Monday, June 09, 2008

The press can't hear those dog whistles




-- by Dave

Yesterday the Los Angeles Times ran a story about Floyd Brown's plans to use racially incendiary ads against Barack Obama in the upcoming campaign with the headline "Opening shot in the battle over crime."

Now, did you know that crime was going to be a major electoral issue this year? Me neither. In fact, with violent crime rates continuing to reach record lows, the issue hasn't exactly been burning up the front pages or the wires.

Of course, "crime" is also one of those code words for "black thuggery" that has been used by racists and white supremacists since the 1960s as a way of scaring insecure white men with guns and their insecure housewives.

Indeed, the LAT headline should have read "... in the battle over scary black people". Its story was about the ads that Brown has already field-tested in North Carolina, as we noted at the time:

The new ad recounts the deaths of three Chicago residents in 2001 at the hands of criminal gangs. "That same year, a Chicago state senator named Barack Obama voted against expanding the death penalty for gang-related murders," an ominous female narrator intones. "So the question is, can a man so weak in the war on gangs be trusted in the war on terror?"

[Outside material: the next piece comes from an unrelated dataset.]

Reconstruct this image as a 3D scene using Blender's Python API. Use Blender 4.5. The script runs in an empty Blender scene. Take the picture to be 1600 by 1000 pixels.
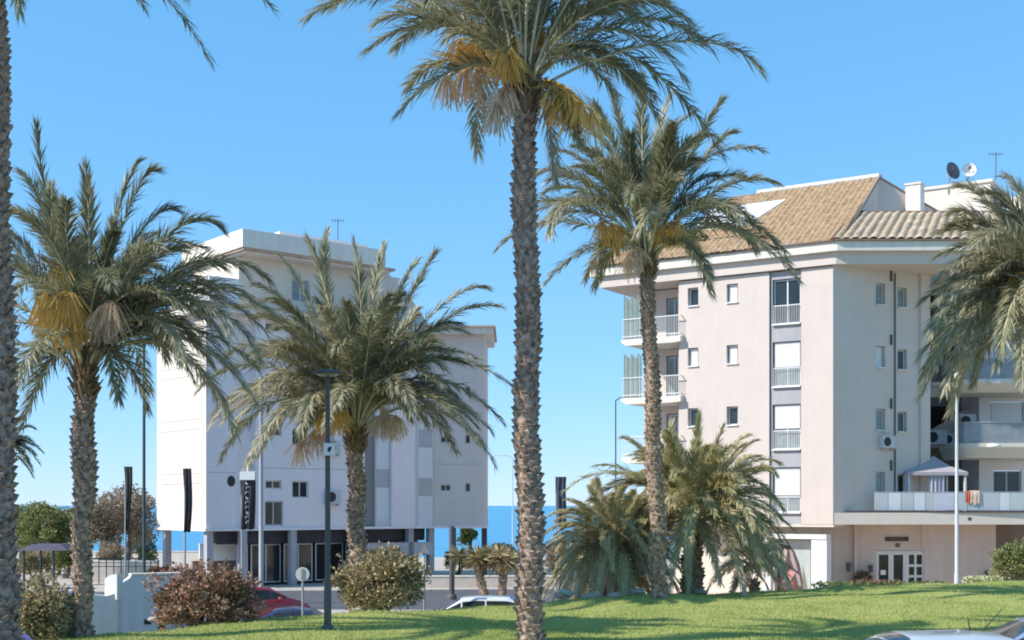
import bpy, math, random
import numpy as np
from mathutils import Vector, Matrix
R = math.radians
sc = bpy.context.scene
COL = sc.collection
# ------------------------------------------------------------------ camera, sky, sun
FPX, HY, CZ = 2000.0, 790.0, 4.0
cam = bpy.data.cameras.new("camera"); camo = bpy.data.objects.new("camera", cam); COL.objects.link(camo)
camo.location = (0, 0, CZ); camo.rotation_euler = (R(90), 0, 0)
cam.sensor_width = 36; cam.lens = 36 * FPX / 1600; cam.shift_y = (HY - 500) / 1600
cam.clip_end = 60000
sc.camera = camo
SX, SY, SEL = -1.0, -0.33, 39.0
sd = Vector((SX, SY, 0)).normalized()
sdir = Vector((sd.x * math.cos(R(SEL)), sd.y * math.cos(R(SEL)), math.sin(R(SEL))))
w = bpy.data.worlds.new("World"); sc.world = w; w.use_nodes = True
nt = w.node_tree; nt.nodes.clear()
sky = nt.nodes.new("ShaderNodeTexSky"); sky.sky_type = 'NISHITA'; sky.sun_disc = False
sky.sun_elevation = R(SEL); sky.sun_rotation = math.atan2(sdir.x, sdir.y)
sky.air_density = 1.0; sky.dust_density = 0.0; sky.ozone_density = 3.5; sky.altitude = 1500
bg = nt.nodes.new("ShaderNodeBackground"); bg.inputs[1].default_value = 0.11
wo = nt.nodes.new("ShaderNodeOutputWorld")
# grade the physical sky towards the clear Mediterranean blue of the photograph: channel gain and gamma
sep = nt.nodes.new("ShaderNodeSeparateColor"); cmb = nt.nodes.new("ShaderNodeCombineColor"); nt.links.new(sky.outputs[0], sep.inputs[0])
K_ = .169
for i_, (ga, gg) in enumerate(((.565, .72), (.785, .45), (1.08, .40))):
    a_ = nt.nodes.new("ShaderNodeMath"); a_.operation = 'MULTIPLY'; a_.inputs[1].default_value = K_; nt.links.new(sep.outputs[i_], a_.inputs[0])
    p_ = nt.nodes.new("ShaderNodeMath"); p_.operation = 'POWER'; p_.inputs[1].default_value = gg; nt.links.new(a_.outputs[0], p_.inputs[0])
    c_ = nt.nodes.new("ShaderNodeMath"); c_.operation = 'MULTIPLY'; c_.inputs[1].default_value = ga / K_; nt.links.new(p_.outputs[0], c_.inputs[0]); nt.links.new(c_.outputs[0], cmb.inputs[i_])
nt.links.new(cmb.outputs[0], bg.inputs[0]); nt.links.new(bg.outputs[0], wo.inputs[0])
sl = bpy.data.lights.new("sun", 'SUN'); sl.energy = 3.5; sl.angle = R(0.5); sl.color = (1, .94, .86)
so = bpy.data.objects.new("sun", sl); COL.objects.link(so); so.rotation_euler = sdir.to_track_quat('Z', 'Y').to_euler()
so.location = (-40, 0, 40)
sc.view_settings.view_transform = 'Standard'; sc.view_settings.look = 'None'; sc.view_settings.gamma = 1
sc.view_settings.exposure = 0.72
sc.render.engine = 'CYCLES'
sc.cycles.max_bounces = 6; sc.cycles.transparent_max_bounces = 8
sc.cycles.use_denoising = True
sc.cycles.filter_width = 1.9

# ------------------------------------------------------------------ helpers
def P(px, py, Y): return Vector(((px - 800) / FPX * Y, Y, CZ - (py - HY) / FPX * Y))
rnd = random.Random(7)
MATS = {}
def mat(name, col, rough=.8, var=.12, scale=3.0, bump=0.0, bscale=40., spec=.3, streak=0., metal=0., col2=None, detail=6, coat=0., trans=0., stretch=None, tone=None):
    if name in MATS: return MATS[name]
    m = bpy.data.materials.new(name); m.use_nodes = True; MATS[name] = m
    t = m.node_tree; N = t.nodes; L = t.links; b = N["Principled BSDF"]
    b.inputs["Roughness"].default_value = rough; b.inputs["Metallic"].default_value = metal
    b.inputs["Specular IOR Level"].default_value = spec
    if coat: b.inputs["Coat Weight"].default_value = coat; b.inputs["Coat Roughness"].default_value = .05
    tc = N.new("ShaderNodeTexCoord"); mp = N.new("ShaderNodeMapping")
    L.new(tc.outputs["Object"], mp.inputs[0])
    if stretch: mp.inputs["Scale"].default_value = stretch
    nz = N.new("ShaderNodeTexNoise"); nz.inputs["Scale"].default_value = scale; nz.inputs["Detail"].default_value = detail
    nz.inputs["Roughness"].default_value = .65
    L.new(mp.outputs[0], nz.inputs[0])
    rp = N.new("ShaderNodeValToRGB"); L.new(nz.outputs[0], rp.inputs[0])
    c = np.array(col[:3]); c2 = np.array(col2) if col2 is not None else None
    lo = c * (1 - var) if c2 is None else c2; hi = c * (1 + var) if c2 is None else c
    rp.color_ramp.elements[0].position = .32; rp.color_ramp.elements[1].position = .68
    rp.color_ramp.elements[0].color = (*np.clip(lo, 0, 1), 1); rp.color_ramp.elements[1].color = (*np.clip(hi, 0, 1), 1)
    out = rp.outputs[0]
    if streak:
        m2 = N.new("ShaderNodeMapping"); m2.inputs["Scale"].default_value = (2.2, 2.2, .16); L.new(tc.outputs["Object"], m2.inputs[0])
        n2 = N.new("ShaderNodeTexNoise"); n2.inputs["Scale"].default_value = 1.6; n2.inputs["Detail"].default_value = 8; L.new(m2.outputs[0], n2.inputs[0])
        r2 = N.new("ShaderNodeValToRGB"); L.new(n2.outputs[0], r2.inputs[0])
        r2.color_ramp.elements[0].position = .36; r2.color_ramp.elements[1].position = .6
        v = 1 - streak; r2.color_ramp.elements[0].color = (v, v * .99, v * .96, 1); r2.color_ramp.elements[1].color = (1, 1, 1, 1)
        mx = N.new("ShaderNodeMix"); mx.data_type = 'RGBA'; mx.blend_type = 'MULTIPLY'; mx.inputs[0].default_value = 1
        L.new(out, mx.inputs[6]); L.new(r2.outputs[0], mx.inputs[7]); out = mx.outputs[2]
    if tone is not None:   # natural leaf-to-leaf colour variety (green -> dry), stored per leaf
        at = N.new("ShaderNodeAttribute"); at.attribute_name = "tone"
        r3 = N.new("ShaderNodeValToRGB"); L.new(at.outputs["Fac"], r3.inputs[0]); el = r3.color_ramp.elements
        el[0].color = (*tone[0], 1); el[1].color = (*tone[-1], 1)
        for i, tcol in enumerate(tone[1:-1]): e = el.new((i + 1) / (len(tone) - 1)); e.color = (*tcol, 1)
        mx = N.new("ShaderNodeMix"); mx.data_type = 'RGBA'; mx.blend_type = 'MULTIPLY'; mx.inputs[0].default_value = 1
        L.new(r3.outputs[0], mx.inputs[6]); L.new(out, mx.inputs[7]); out = mx.outputs[2]
    L.new(out, b.inputs["Base Color"])
    if bump:
        n3 = N.new("ShaderNodeTexNoise"); n3.inputs["Scale"].default_value = bscale; n3.inputs["Detail"].default_value = 6
        L.new(tc.outputs["Object"], n3.inputs[0]); bp = N.new("ShaderNodeBump"); bp.inputs["Strength"].default_value = bump
        bp.inputs["Distance"].default_value = .03; L.new(n3.outputs[0], bp.inputs["Height"]); L.new(bp.outputs[0], b.inputs["Normal"])
    if trans:
        tr = N.new("ShaderNodeBsdfTranslucent"); L.new(out, tr.inputs[0]); ms = N.new("ShaderNodeMixShader"); ms.inputs[0].default_value = trans
        L.new(b.outputs[0], ms.inputs[1]); L.new(tr.outputs[0], ms.inputs[2]); L.new(ms.outputs[0], N["Material Output"].inputs[0])
    return m

def tag(o, label=None, cat=None, group=None, kind=None):
    if label: o['label'] = label
    if cat: o['category'] = cat
    if group: o['group'] = group
    if kind: o['kind'] = kind
    return o
WL = {}
def thing(name, loc, label, cat, group=None):
    o = bpy.data.objects.new(name, None); COL.objects.link(o); o.location = loc; o.empty_display_size = .3
    WL[o.name] = Vector(loc); return tag(o, label, cat, group)

class F:   # a horizontal frame: x along a wall, y into the building
    def __init__(s, ox, oy, ang=0.): s.o = (ox, oy); s.c = math.cos(ang); s.s = math.sin(ang)
    def __call__(s, x, y, z): return Vector((s.o[0] + x * s.c - y * s.s, s.o[1] + x * s.s + y * s.c, z))
F0 = F(0, 0)
class MB:
    def __init__(s): s.v = []; s.f = []; s.sm = []
    def add(s, vs, fs, smooth=False):
        n = len(s.v); s.v += [tuple(v) for v in vs]; s.f += [tuple(i + n for i in f) for f in fs]; s.sm += [smooth] * len(fs); return s
    def box(s, x0, x1, y0, y1, z0, z1, fr=F0, taper=0):
        a = [fr(x, y, z) for z in (z0, z1) for x, y in ((x0, y0), (x1, y0), (x1, y1), (x0, y1))]
        return s.add(a, [(3, 2, 1, 0), (4, 5, 6, 7), (0, 1, 5, 4), (1, 2, 6, 5), (2, 3, 7, 6), (3, 0, 4, 7)])
    def prism(s, pts, z0, z1):
        n = len(pts); a = [(p[0], p[1], z0) for p in pts] + [(p[0], p[1], z1) for p in pts]
        return s.add(a, [tuple(range(n - 1, -1, -1)), tuple(range(n, 2 * n))] + [(i, (i + 1) % n, n + (i + 1) % n, n + i) for i in range(n)])
    def vprism(s, fr, pts, y0, y1):     # outline in the x-z plane of a frame, extruded through y
        n = len(pts); a = [fr(p[0], y0, p[1]) for p in pts] + [fr(p[0], y1, p[1]) for p in pts]
        return s.add(a, [tuple(range(n)), tuple(range(2 * n - 1, n - 1, -1))] + [(i, n + i, n + (i + 1) % n, (i + 1) % n) for i in range(n)])
    def tube(s, pts, rad, n=8, cap=True):
        pts = [Vector(p) for p in pts]; rad = rad if hasattr(rad, '__len__') else [rad] * len(pts)
        vs = []; fs = []
        for i, p in enumerate(pts):
            t = (pts[min(i + 1, len(pts) - 1)] - pts[max(i - 1, 0)]).normalized()
            u = t.cross(Vector((0, 0, 1)) if abs(t.z) < .95 else Vector((0, 1, 0))).normalized(); v = t.cross(u)
            for k in range(n):
                a = 2 * math.pi * k / n; vs.append(p + (u * math.cos(a) + v * math.sin(a)) * rad[i])
        for i in range(len(pts) - 1):
            for k in range(n):
                k2 = (k + 1) % n; fs.append((i * n + k, i * n + k2, (i + 1) * n + k2, (i + 1) * n + k))
        s.add(vs, fs, True)
        if cap:
            m = len(pts) - 1; s.add([vs[k] for k in range(n)], [tuple(range(n))]); s.add([vs[m * n + k] for k in range(n)], [tuple(range(n - 1, -1, -1))])
        return s
    def lathe(s, c, prof, n=20):
        vs = []; fs = []
        for r, z in prof:
            for k in range(n): a = 2 * math.pi * k / n; vs.append((c[0] + r * math.cos(a), c[1] + r * math.sin(a), c[2] + z))
        for i in range(len(prof) - 1):
            for k in range(n): k2 = (k + 1) % n; fs.append((i * n + k, i * n + k2, (i + 1) * n + k2, (i + 1) * n + k))
        return s.add(vs, fs, True)
    def wall(s, fr, x0, x1, z0, z1, y, holes, depth=.22):     # a wall face with real openings and reveals
        xs = sorted(set([x0, x1] + [h[0] for h in holes] + [h[1] for h in holes])); zs = sorted(set([z0, z1] + [h[2] for h in holes] + [h[3] for h in holes]))
        for i in range(len(xs) - 1):
            for j in range(len(zs) - 1):
                cx = (xs[i] + xs[i + 1]) / 2; cz = (zs[j] + zs[j + 1]) / 2
                if any(h[0] < cx < h[1] and h[2] < cz < h[3] for h in holes): continue
                s.add([fr(xs[i], y, zs[j]), fr(xs[i + 1], y, zs[j]), fr(xs[i + 1], y, zs[j + 1]), fr(xs[i], y, zs[j + 1])], [(0, 1, 2, 3)])
        for a, b, c, d in holes:
            q = [(a, c), (b, c), (b, d), (a, d)]
            for k in range(4):
                p, r = q[k], q[(k + 1) % 4]
                s.add([fr(p[0], y, p[1]), fr(p[0], y + depth, p[1]), fr(r[0], y + depth, r[1]), fr(r[0], y, r[1])], [(0, 1, 2, 3)])
        return s
    def build(s, name, m, parent=None, label=None, tones=None, bevel=0):
        off = Vector((0, 0, 0)); p = parent
        while p is not None: off += WL.get(p.name, Vector((0, 0, 0))); p = p.parent
        me = bpy.data.meshes.new(name); 
        me.from_pydata([(v[0] - off.x, v[1] - off.y, v[2] - off.z) for v in s.v], [], s.f)
        me.polygons.foreach_set("use_smooth", s.sm); me.materials.append(m)
        if tones is not None:
            a = me.attributes.new("tone", 'FLOAT', 'POINT'); a.data.foreach_set("value", tones)
        o = bpy.data.objects.new(name, me); COL.objects.link(o); o.parent = parent
        if label: o['label'] = label
        if bevel:
            b = o.modifiers.new("bevel", 'BEVEL'); b.width = bevel; b.segments = 2; b.limit_method = 'ANGLE'
        me.update(); return o
def struct(name, mb, m, kind='structure'): o = mb.build(name, m); o['kind'] = kind; return o
def copy_tree(o, parent=None):
    c = o.copy(); COL.objects.link(c); c.parent = parent
    for ch in list(o.children): copy_tree(ch, c)
    return c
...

The story does discuss the fact that Brown was responsible for the 1988 anti-Dukakis "Willie Horton" ad, which made the same sort of dog-whistle racial appeal, a well-known component of classic race-baiting. But you won't find a word discussing the fact that these current ads are every bit as racially incendiary as the Horton ad, especially considering that Obama himself is a black man.

Neither, we might add, does the story mention that Brown's outfit, ExposeObama, is being run by a scam artist with a long history of involvement with far-far right tax-fraud schemes.

This is, frankly, a disturbing trend. We know that Republicans are going to try to make race a major issue in the coming campaign, and we know that their favorite tactic is going to be engaging in dog-whistle politics that employ coded but clear racial appeals without being explicit about the matter. Indeed, they already have been warming up for awhile.

The only way that it will work, however, is if the press continues to pretend that it can't hear the whistle -- and that the people doing it are legitimate political operatives, when in fact they're fringe nutcases who the GOP is letting do their dirty work, as always.

So far, they're doing a splendid job of that.